Assembly output of addf-sf.o contains the default software floating point implementation as we can see below. We can see below that a call to __addsf3 was added to perform our floating point operation. The function __addsf3 is provided by libgcc as a software implementation of the single precision floating point (sf) add operation.

$ or1k-elf-objdump -dr addf-sf.o 

Disassembly of section .text:

00000000 <addf>:
   0:   9c 21 ff fc     l.addi r1,r1,-4
   4:   d4 01 48 00     l.sw 0(r1),r9
   8:   04 00 00 00     l.jal 8 <addf+0x8>
                        8: R_OR1K_INSN_REL_26   __addsf3
   c:   15 00 00 00     l.nop 0x0
  10:   85 21 00 00     l.lwz r9,0(r1)
  14:   44 00 48 00     l.jr r9
  18:   9c 21 00 04     l.addi r1,r1,4

The disassembly of the addf-hf.o below shows that the FPU instruction (hardware) lf.add.s is used to perform addition, this is because the snippet was compiled using the -mhard-float argument. One could imagine if this is supported it would be more efficient compared to the software implementation.

$ or1k-elf-objdump -dr addf-hf.o 

Disassembly of section .text:

00000000 <addf>:
   0:   c9 63 20 00     lf.add.s r11,r3,r4
   4:   44 00 48 00     l.jr r9
   8:   15 00 00 00     l.nop 0x0

So if the OpenRISC toolchain already has support for FPU instructions what else needs to be done? When we add FPU support to glibc we are adding FPU support to the OpenRISC POSIX runtime and create a toolchain that can compile and link binaries to run on this runtime.

The Runtime

Below we can see examples of two application runtimes, one Application A runs with software floating point, the other Application B run’s with full hardware floating point.

Both Application A and Application B can run on the same system, but Application B requires a libc and kernel that support the floating point runtime. As we can see:

• In Application B it leverages floating point instructions as noted in the blue box. That should be implemented in the CPU, and are produced by the GCC compiler.
• The math routines in the C Library used by Application B are accelarated by the FPU as per the blue box. The math routines can also set up rounding of the FPU hardware to be in line with rounding of the software routines. The math routines can also detect exceptions by checking the FPU state. The rounding and exception handling in the purple boxes is what is implemented the GLIBC.
• The kernel must be able to save and restore the FPU state when switching between processes. The OS also has support for signalling the process if enabled. This is indicated in the purple box.

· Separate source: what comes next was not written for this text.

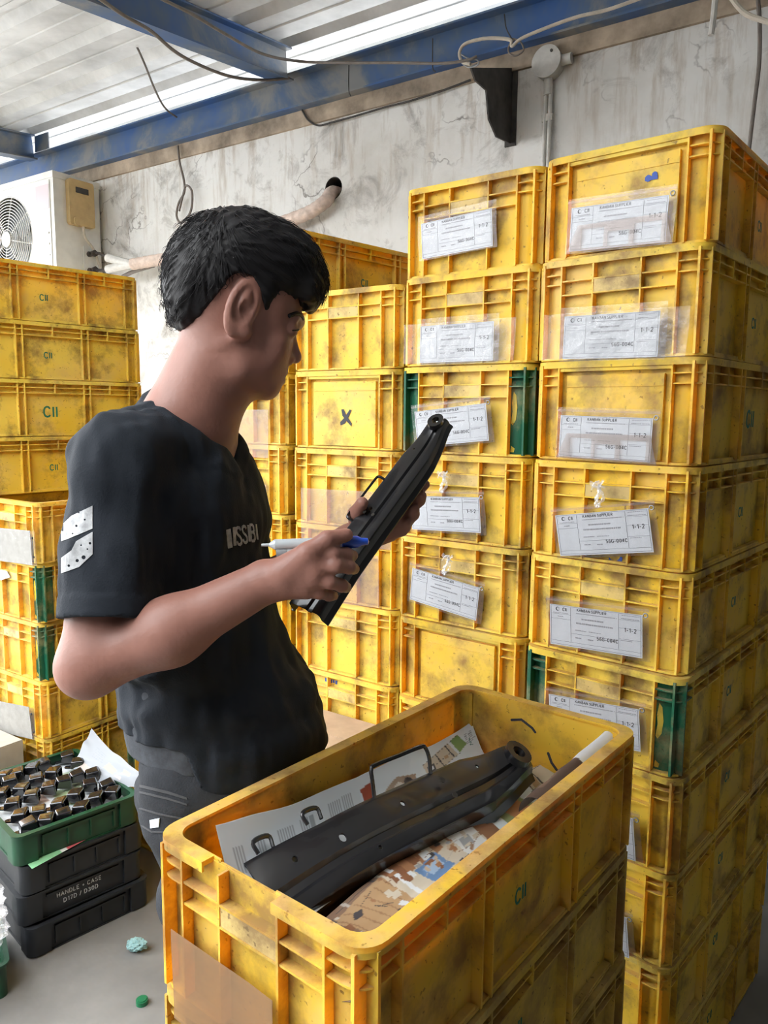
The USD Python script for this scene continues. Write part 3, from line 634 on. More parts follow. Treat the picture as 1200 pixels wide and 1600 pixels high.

Another aspect is that supporting hardware floating point in the OS means that multiple user land programs can transparently use the FPU. To do all of this we need to update the kernel and the C runtime libraries to:

• Make the kernel save and restore process FPU state during context switches
• Make the kernel handle FPU exceptions and deliver signals to user land
• Teach GLIBC how to setup FPU rounding mode
• Teach GLIBC how to translate FPU exceptions
• Tell GCC and GLIBC soft float about our FPU quirks

The Toolchain

In order to compile applications like Application B a separate compiler toolchain is needed. For highly configurable embredded system CPU’s like ARM, RISC-V there are multiple toolchains available for building software for the different CPU configurations. Usually there will be one toolchain for soft float and one for hard float support, see the below example from the arm toolchain download page.

Fixing Architecture Issues

As we started to work on the floating point support we found two issues:

• The OpenRISC floating point control and status register (FPCSR) is accessible only in supervisor mode.
• We have not defined how the FPU should perform tininess detection.

FPCSR Access

The GLIBC OpenRISC FPU port, or any port for that matter, starts by looking at what other architectures have done. For GLIBC FPU support we can look at what MIPS, ARM, RISC-V etc. have implemented. Most ports have a file called sysdeps/{arch}/fpu_control.h, I noticed one thing right away as I went through this, we can look at ARM or MIPS for example:

sysdeps/mips/fpu_control.h: Excerpt from the MIPS port showing the definition of _FPU_GETCW and _FPU_SETCW

 #else
 # define _FPU_GETCW(cw) __asm__ volatile ("cfc1 %0,$31" : "=r" (cw))
 # define _FPU_SETCW(cw) __asm__ volatile ("ctc1 %0,$31" : : "r" (cw))
 #endif

sysdeps/arm/fpu_control.h: Excerpt from the ARM port showing the definition of _FPU_GETCW and _FPU_SETCW

 # define _FPU_GETCW(cw) \
   __asm__ __volatile__ ("vmrs %0, fpscr" : "=r" (cw))
 # define _FPU_SETCW(cw) \
   __asm__ __volatile__ ("vmsr fpscr, %0" : : "r" (cw))
 #endif

What we see here is a macro that defines how to read or write the floating point control word for each architecture. The macros are implemented using a single assembly instruction.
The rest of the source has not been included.